Srinivasa Varadhan Presents 2009 Prem S. Puri Memorial Lecture
Dr. Srinivasa Varadhan Professor Srinivasa Varadhan received his undergraduate degree in 1959 from Presidency College in Madras (Chennai), and his Ph.D. in 1963 from the Indian Statistical Institute in Calcutta. He has spent his entire professional career at the Courant Institute of Mathematical Sciences, New York University, in New York City.
Varadhan initiated and developed the theory of large deviations, a powerful analytic and predictive tool and framework capable of describing rare events, which has become a cornerstone of modern probability theory. The implications of his work cover diverse areas that range from quantum field theory and statistical mechanics to population dynamics and traffic control, and his work also has considerably enhanced computer simulations of rare events. In related and equally highly regarded work, Varadhan and Daniel Stroock studied diffusion processes and their differential operators, developing their characterization via the concept of martingale problem, and obtaining important results in population dynamics.

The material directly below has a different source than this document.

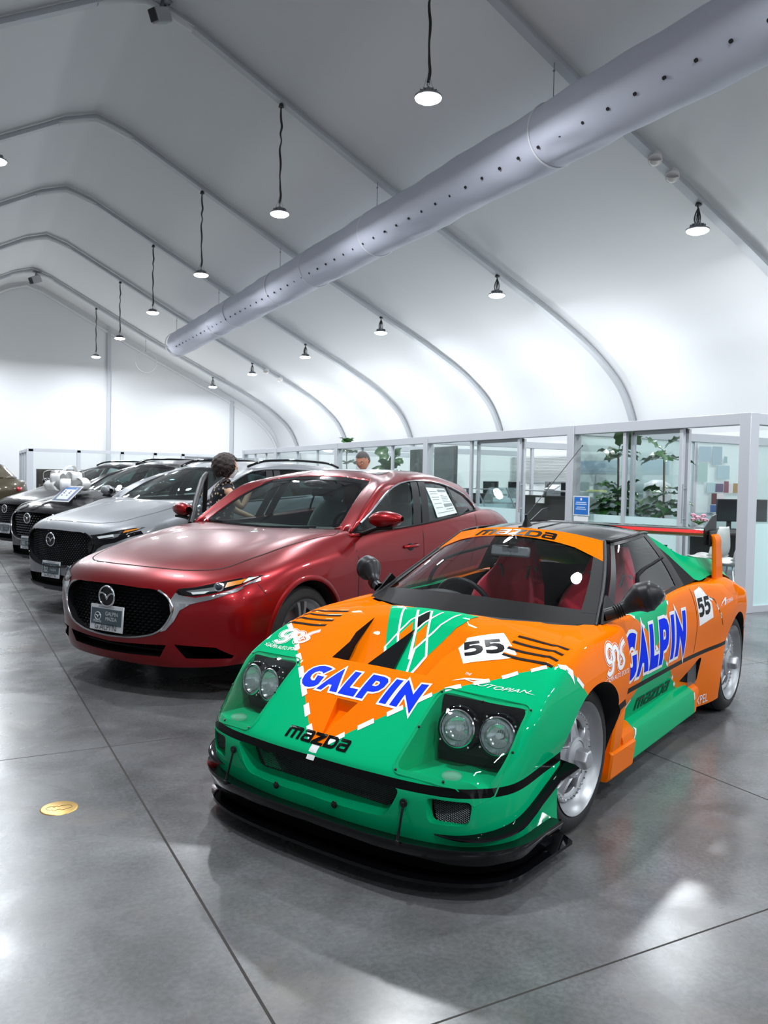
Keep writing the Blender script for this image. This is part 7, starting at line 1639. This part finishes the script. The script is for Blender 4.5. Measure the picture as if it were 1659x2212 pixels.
def make_suv(name, label, loc, rz, paint, kind, scale=1.0, dressed=True):
    dz = .115; grp = scl(zz(GRP, dz+.005), 1.12 if kind != 'small' else 1.10, .66); lo = [(.62, .36), (.54, .27), (0, .262), (-.54, .27), (-.62, .36), (0, .385)]
    sp = dict(SPEC); sp.update(axles=(.21, -2.44), wheel_r=.348, rim_r=.238, front_holes=[(grp, .95, M_MB), (lo, .90, M_MB)], ws=sym(WS_SUV), rw=sym(RW_SUV), rwx=-2.45, pillars=[(-.98, -1.10, -1.14, -1.24), (-1.12, -1.23, -1.26, -1.36), (-2.05, -2.10, -2.12, -2.17)],
        side_gaps=[[(-.12, 1.08), (-.17, .8), (-.15, .40)], [(-1.11, 1.11), (-1.10, .8), (-1.08, .40)], [(-2.25, 1.18), (-2.12, .9), (-2.02, .45)]], handles=[(-.90, .955), (-1.85, .985)], mirror=(-.27, 1.02, 1.175), seat_dz=.10, trim_mat=M_SB, clad=(.24, .40), floor=.40, style='single', nsp=10)
    if kind == 'grey': sp['trim_mat'] = M_SB
    r_, bv, b1, b2 = production_car(name, label, 'car', loc, rz, paint, suv_grid(SED), SUVG, DLO_SUV, sp); r_.scale = (scale,)*3
    front_dress(r_, b1, grp, None, (1.08, .715 if kind == 'grey' else .735), (1.075, .425), paint, 1.03, .28, 'dot' if kind == 'grey' else 'blade', (.034, .018) if kind == 'grey' else (.055, .032), chrome=(kind != 'grey'))
    hl = zz(HLS, dz-.01); dark = M_GB
    for s in (-1, 1):
        headlamp(r_, b1, hl, s, [('led_bar', [(.575, .770), (.70, .795), (.715, .775), (.60, .752)], M_WLED, .004), ('inner_reflector', [(.70, .795), (.75, .805), (.74, .775), (.71, .765)], mat('reflector', (.85, .86, .88), .10, 1.0), .003), ('turn_lens', [(.76, .83), (.825, .852), (.815, .835), (.76, .808)], M_AMB, .005)])
        w = [(.50, .70), (.535, .76), (.60, .745), (.72, .76), (.84, .83), (.86, .80), (.74, .72), (.66, .70), (.60, .66), (.54, .58), (.48, .50), (.44, .50), (.52, .60)]
        decal('lamp_wing_trim', [w if s > 0 else mir(w)], yzmap(1.6), b1, (-1, 0, 0), M_GB if kind == 'grey' else M_TRIM, r_, off=.004, cell=.04)
        pts = [(-.98, s*.575, 1.485), (-1.12, s*.60, 1.535), (-1.5, s*.60, 1.572), (-2.0, s*.58, 1.575), (-2.45, s*.55, 1.55), (-2.62, s*.52, 1.515)]
        MB().tube(spl(pts, 5), .019, 8, sq=.8).build('roof_rail', M_GB, r_, smooth=60)
        lb = [(.64, .38), (.70, .28), (.86, .30), (.84, .40), (.78, .42)]
        decal('fog_bezel', [lb if s > 0 else mir(lb)], yzmap(1.6), b1, (-1, 0, 0), M_PLA, r_, off=.003, cell=.05)
    # hood seam and lower lip guard
    for s in (-1, 1):
        hs = [(suv_x(x), y) for x, y in ((.92, 0), (.90, .25), (.84, .46), (.72, .60), (.50, .665), (.21, .705), (-.10, .735), (-.30, .755))]; q = [(a, s*b) for a, b, _ in spl([(a, b, 0) for a, b in hs], 3)]
        for a, b in zip(q, q[1:]): decal('hood_gap', [slab([a, b], .006)], TOPM, b1, (0, 0, -1), mat('panel_gap', (.01, .008, .006), .8), r_, off=.0015, cell=.06)
    g = MB(); rows = []
    for y in np.linspace(-.80, .80, 25):
        row = []
        for z in (.215, .235, .262): 
            h = b1.ray_cast(Vector((1.6, y, z)), Vector((-1, 0, 0)))[0]; row.append((h.x+.012, y, z) if h else (.6, y, z))
        rows.append(row)
    g.grid(rows); g.build('lower_guard', M_PLA, r_, smooth=60)
    return r_, b1, b2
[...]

Varadhan is a member of the National Academy of Sciences, the American Academy of Arts and Sciences, the Royal Society and the Third World Academy of Sciences. He has been the recipient of many awards and honors, including the Birkhoff Prize (1994), the Margaret and Herman Sokol Award of NYU's Faculty of Arts and Science (1995), the American Mathematical Society's Leroy Steele Prize (1996), an Alfred P. Sloan Fellowship, and a Guggenheim Fellowship. In 2007 the Norwegian Academy of Science and Letters awarded him the Abel Prize in Mathematics, which carries recognition similar to the Nobel prize, for "his fundamental contributions to probability theory and in particular for creating a unified theory of large deviations," which the Academy characterized as "hugely influential" and lauded for its "great conceptual strength and ageless beauty." He is a fellow of the Institute of Mathematical Statistics and the Indian Academy of Sciences.
The Prem S. Puri Memorial Lecture is named in memory of Professor Prem S. Puri.